Directive →
Reproduce precisely the lines between the start of the data below and the line with "COL = SC.collection", both included.

___ Stored data ___

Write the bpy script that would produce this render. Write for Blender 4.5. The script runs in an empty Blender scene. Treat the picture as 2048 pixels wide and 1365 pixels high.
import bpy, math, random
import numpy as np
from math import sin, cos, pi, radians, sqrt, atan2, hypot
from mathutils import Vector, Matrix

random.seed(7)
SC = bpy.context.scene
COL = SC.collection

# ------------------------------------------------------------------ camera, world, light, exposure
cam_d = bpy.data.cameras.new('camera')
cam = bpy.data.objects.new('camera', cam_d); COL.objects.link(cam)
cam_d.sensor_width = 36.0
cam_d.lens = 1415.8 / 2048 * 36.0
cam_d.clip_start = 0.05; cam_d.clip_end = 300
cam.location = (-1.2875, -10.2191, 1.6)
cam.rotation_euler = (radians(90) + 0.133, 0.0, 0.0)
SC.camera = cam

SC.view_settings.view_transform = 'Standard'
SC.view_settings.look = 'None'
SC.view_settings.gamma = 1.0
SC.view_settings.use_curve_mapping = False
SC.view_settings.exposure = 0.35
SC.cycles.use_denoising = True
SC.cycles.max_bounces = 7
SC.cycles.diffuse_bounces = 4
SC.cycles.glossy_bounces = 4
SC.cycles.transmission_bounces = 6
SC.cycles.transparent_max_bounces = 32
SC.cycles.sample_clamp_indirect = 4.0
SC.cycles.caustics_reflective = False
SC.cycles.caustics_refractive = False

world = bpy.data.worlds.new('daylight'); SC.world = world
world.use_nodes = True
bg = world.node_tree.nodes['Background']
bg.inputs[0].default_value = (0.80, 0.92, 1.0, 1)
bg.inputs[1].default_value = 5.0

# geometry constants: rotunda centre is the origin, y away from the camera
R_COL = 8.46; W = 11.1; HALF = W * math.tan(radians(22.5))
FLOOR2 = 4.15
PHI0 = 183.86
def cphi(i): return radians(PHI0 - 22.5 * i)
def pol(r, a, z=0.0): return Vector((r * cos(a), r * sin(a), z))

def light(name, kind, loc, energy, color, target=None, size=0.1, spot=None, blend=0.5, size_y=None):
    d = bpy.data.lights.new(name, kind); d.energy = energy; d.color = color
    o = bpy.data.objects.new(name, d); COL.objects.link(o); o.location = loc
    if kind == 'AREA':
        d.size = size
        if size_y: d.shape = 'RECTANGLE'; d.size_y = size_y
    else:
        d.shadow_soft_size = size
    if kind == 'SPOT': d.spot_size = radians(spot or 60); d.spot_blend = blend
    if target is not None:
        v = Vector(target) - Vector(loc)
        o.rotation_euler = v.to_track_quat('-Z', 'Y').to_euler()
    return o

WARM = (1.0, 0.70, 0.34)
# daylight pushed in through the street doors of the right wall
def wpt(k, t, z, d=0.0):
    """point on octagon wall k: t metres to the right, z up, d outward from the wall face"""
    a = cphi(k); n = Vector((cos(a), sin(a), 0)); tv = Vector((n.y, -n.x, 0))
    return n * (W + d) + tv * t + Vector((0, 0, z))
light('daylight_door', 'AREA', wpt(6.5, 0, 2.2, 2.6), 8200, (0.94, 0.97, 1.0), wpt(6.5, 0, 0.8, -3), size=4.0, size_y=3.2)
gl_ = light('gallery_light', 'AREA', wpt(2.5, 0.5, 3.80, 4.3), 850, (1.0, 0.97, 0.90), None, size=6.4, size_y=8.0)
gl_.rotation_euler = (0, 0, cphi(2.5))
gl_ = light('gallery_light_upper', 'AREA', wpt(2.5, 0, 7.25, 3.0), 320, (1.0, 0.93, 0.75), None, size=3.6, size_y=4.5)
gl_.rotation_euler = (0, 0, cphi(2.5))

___

Answer to the exercise →
Write the bpy script that would produce this render. Write for Blender 4.5. The script runs in an empty Blender scene. Treat the picture as 2048 pixels wide and 1365 pixels high.
import bpy, math, random
import numpy as np
from math import sin, cos, pi, radians, sqrt, atan2, hypot
from mathutils import Vector, Matrix

random.seed(7)
SC = bpy.context.scene
COL = SC.collection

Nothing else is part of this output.